Somut olayda başvurucu, devlet memurluğundan çıkarma işleminin iptali istemiyle açtığı davada çıkarma işlemine konu eylem nedeniyle yapılan ceza yargılamasında HAGB kararı verilmesine karşın İdare Mahkemesince eylemin sabit görülerek işlemin hukuka uygun bulunmasından şikâyet etmektedir. Gerek mahkeme kararında gerekse disiplin makamlarının işlemlerinde ceza yargılamasına konu eylemlerle ilgili olarak değerlendirme yapıldığı gözlemlenmektedir. Bu hususlar -herhangi bir ihlale yol açıp açmadıkları hususu aşağıda değerlendirilecek olmakla birlikte- disiplin işleminin denetlendiği yargı süreci ile ceza yargılaması arasında bağlantının bulunduğu sonucuna ulaşılması bakımından yeterli görülmüştür. Açıkça dayanaktan yoksun olmadığı ve kabul edilemezliğine karar verilmesini gerektirecek başka bir neden de bulunmadığı anlaşılan masumiyet karinesinin ihlal edildiğine ilişkin iddianın kabul edilebilir olduğuna karar verilmesi gerekir.

Somut olayda başvurucu, aleyhine ceza davası açılmış ve hüküm verilmiş olmasının disiplin cezası verilmesine ilişkin işleme karşı açtığı davanın reddine gerekçe olarak gösterilmesi nedeniyle masumiyet karinesinin ihlal edildiğini ileri sürmüştür. Bir başka ifadeyle başvurucu gerek idarenin disiplin cezası kararında gerekse mahkeme kararında geçen somut herhangi bir ifadeden şikâyet etmemiş, bir bütün olarak ceza davasındaki suçlamalar esas alınarak disiplin cezası verilmesi ve buna karşı açtığı davanın reddedilmesinden yakınmıştır.

Sonuç olarak AYM, ceza gerektiren herhangi bir suç isnat edilen ancak kesin olarak mahkûm edilmemiş bulunan bir kişiye yönelik hukuki kararın kişinin suçlu olduğu yönünde bir görüşü yansıtması hâlinde masumiyet karinesinin ihlal edilmiş olacağı gerekçesiyle oy çokluğu ile başvurucu lehine karar vermiştir.

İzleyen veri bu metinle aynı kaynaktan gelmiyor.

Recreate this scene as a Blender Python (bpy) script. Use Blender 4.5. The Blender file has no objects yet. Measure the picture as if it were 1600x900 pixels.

İdari Yargı kökenli üye masumiyet karinesinin ihlal edilmediğini düşünüyor
AYM’nin verdiği karara katılmayan İdari Yargı kökenli AYM Üyesi başvuran yönünden masumiyet karinesinin ihlal edilmediğini belirtiyor. Şerh yazan üyenin kararında şu ifadelere yer verilmiştir; “Mahkeme kararında geçen “...davacıya isnat edilen fiilin, ceza mahkemesi kararıyla sübuta erdiği, bu fiilin memurluk sıfatı ile bağdaşmayacak nitelik ve derecede yüz kızartıcı ve utanç verici hareket niteliğinde bulunduğu... “ ifadesi, gerekçenin tek başına ceza mahkemesi kararına dayanmamış olması, Mahkemenin soruşturma raporundaki tespitler, tanık ifadeleri, diğer bilgi ve belgelere göre başvurucunun üzerine atılı bulunan disiplin suçunu işlediği sonucuna vardığı göz önünde bulundurulduğunda bir bütün olarak gerekçenin masumiyet karinesini ihlal etmediği sonucuna varılmıştır.

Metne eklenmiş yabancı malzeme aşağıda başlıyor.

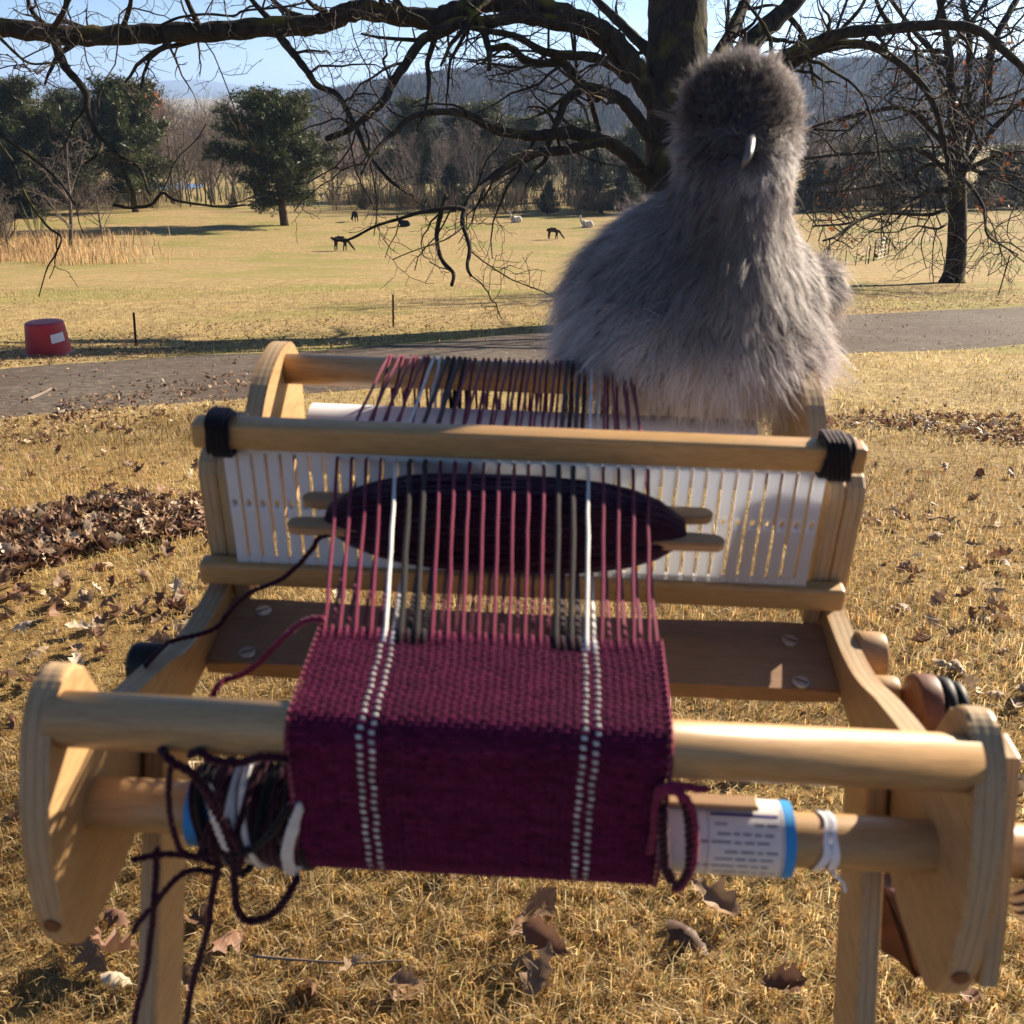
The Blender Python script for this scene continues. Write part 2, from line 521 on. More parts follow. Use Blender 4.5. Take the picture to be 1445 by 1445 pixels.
# ------------------------------------------------------------------ road
def road():
    near = [hit(*p) for p in [(-330, 668), (-150, 628), (0, 596), (120, 583), (250, 572), (400, 562), (600, 549), (800, 534), (1000, 518), (1200, 502), (1445, 489), (1650, 478)]]
    far = [hit(*p) for p in [(-330, 560), (-150, 535), (0, 521), (120, 512), (250, 503), (400, 497), (600, 482), (800, 467), (1000, 454), (1200, 443), (1445, 431), (1650, 424)]]
    a, b = spline(near, 10), spline(far, 10)
    d0, d1 = a[0] - a[1], a[-1] - a[-2]
    e0, e1 = b[0] - b[1], b[-1] - b[-2]
    a = np.concatenate([[a[0] + d0 * 60], [a[0] + d0 * 20], a, [a[-1] + d1 * 30], [a[-1] + d1 * 120]])
    b = np.concatenate([[b[0] + e0 * 60], [b[0] + e0 * 20], b, [b[-1] + e1 * 30], [b[-1] + e1 * 120]])
    K = 15
    s = np.linspace(0, 1, K)[None, :, None]
    P = a[:, None, :] * (1 - s) + b[:, None, :] * s
    j = rng.normal(0, .05, (len(a), 2)); P[:, 0, 1] += j[:, 0]; P[:, -1, 1] += j[:, 1]
    P[..., 2] = gz(P[..., 0], P[..., 1]) + .025
    P[:, 0, 2] -= .05; P[:, -1, 2] -= .05
    n, m = P.shape[:2]; idx = np.arange(n * m).reshape(n, m)
    q = np.stack([idx[:-1, :-1], idx[1:, :-1], idx[1:, 1:], idx[:-1, 1:]], -1).reshape(-1, 4)
    t = NT('worn_asphalt'); v = t.coord()
    f = t.noise(v, 11, 9, .78); g = t.noise(v, .7, 6, .65, .5); h = t.noise(v, 160, 3)
    c = t.ramp(f, [(.3, (.035, .028, .022)), (.5, (.095, .077, .060)), (.68, (.21, .172, .138))])
    c = t.mix(t.ramp(g, [(.42, (0, 0, 0)), (.66, (.7, .7, .7))]), c, (.075, .048, .034))
    vo = t.new('ShaderNodeTexVoronoi', feature='DISTANCE_TO_EDGE'); t.l(v, vo.inputs['Vector']); vo.inputs['Scale'].default_value = .55
    cr = t.ramp(vo.outputs['Distance'], [(.0, (.5, .5, .5)), (.007, (0, 0, 0))])
    c = t.mix(cr, c, (.03, .025, .022))
    t.base(c, .9, .15); t.bump(h, .5, .01)
    tag(part('road', P.reshape(-1, 3), q, t.m, None, True), kind='structure')
    return a, b
ROAD_NEAR, ROAD_FAR = road()
def on_road(x, y):
    yn = np.interp(x, ROAD_NEAR[:, 0], ROAD_NEAR[:, 1]); yf = np.interp(x, ROAD_FAR[:, 0], ROAD_FAR[:, 1])
    j = .10 * np.sin(x * 3.7) + .07 * np.sin(x * 9.1 + 1) + .05 * np.sin(x * 23)
    return (y > yn + .10 + j) & (y < yf - .15 + 2 * j)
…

Dolayısıyla başvuruya konu mahkeme kararında başvurucunun suçlu olduğuna yönelik bir ithamın bulunmadığı, suç vasfının ve mahiyetinin tartışılmadığı, yalnızca somut olayın işlem tarihindeki koşullar dikkate alınarak mevzuat bağlamında idari yönden değerlendirildiği ve tesis edilen işlemin hukuka uygun olduğu yönünde hüküm kurulduğu görüldüğünden bireysel başvuruya konu edilen mahkeme kararında masumiyet karinesine yönelik bir müdahalenin bulunmadığı sonucuna varılmaktadır.”

Sonuç olarak ceza yargılamasında HAGB kararı verilse de öğretmenlik yapan bir kişiye yapılanın yüz kızartıcı bir fiil olduğu şüphesiz olup, AYM aksi yönde bir görüş de beyan etmemektedir. Hal böyle iken bu çirkin fiili işleyen kişinin tekrar memuriyete döndürülmesi yönünde verilen kararın masumiyet karinesinin ihlal edildiği yönündeki gerekçesinin isabetli olmadığını düşünüyorum. AYM tarafından verilen bireysel başvuru kararlarında maalesef yukarıdakine benzer çok fazla karar olduğunu görüyoruz. Bu nedenle verilen bazı kararların kamu kurumlarının çalışma barışını bozduğu hususunun da düşünülmesi gerekmektedir.

Bu karar, kamuoyunda geniş yankı uyandırdı ve AYM’nin bireysel başvuru kararlarının kamu kurumlarının çalışma barışını bozabileceği tartışmalarını yeniden gündeme getirdi. Bekçinin memuriyete geri dönmesi, kamuoyunda adalet ve kamu güvenliği açısından endişelere yol açtı. AYM’nin bu kararı, benzer davalardaki kararlarla karşılaştırıldığında da tutarsızlık eleştirilerine neden oldu.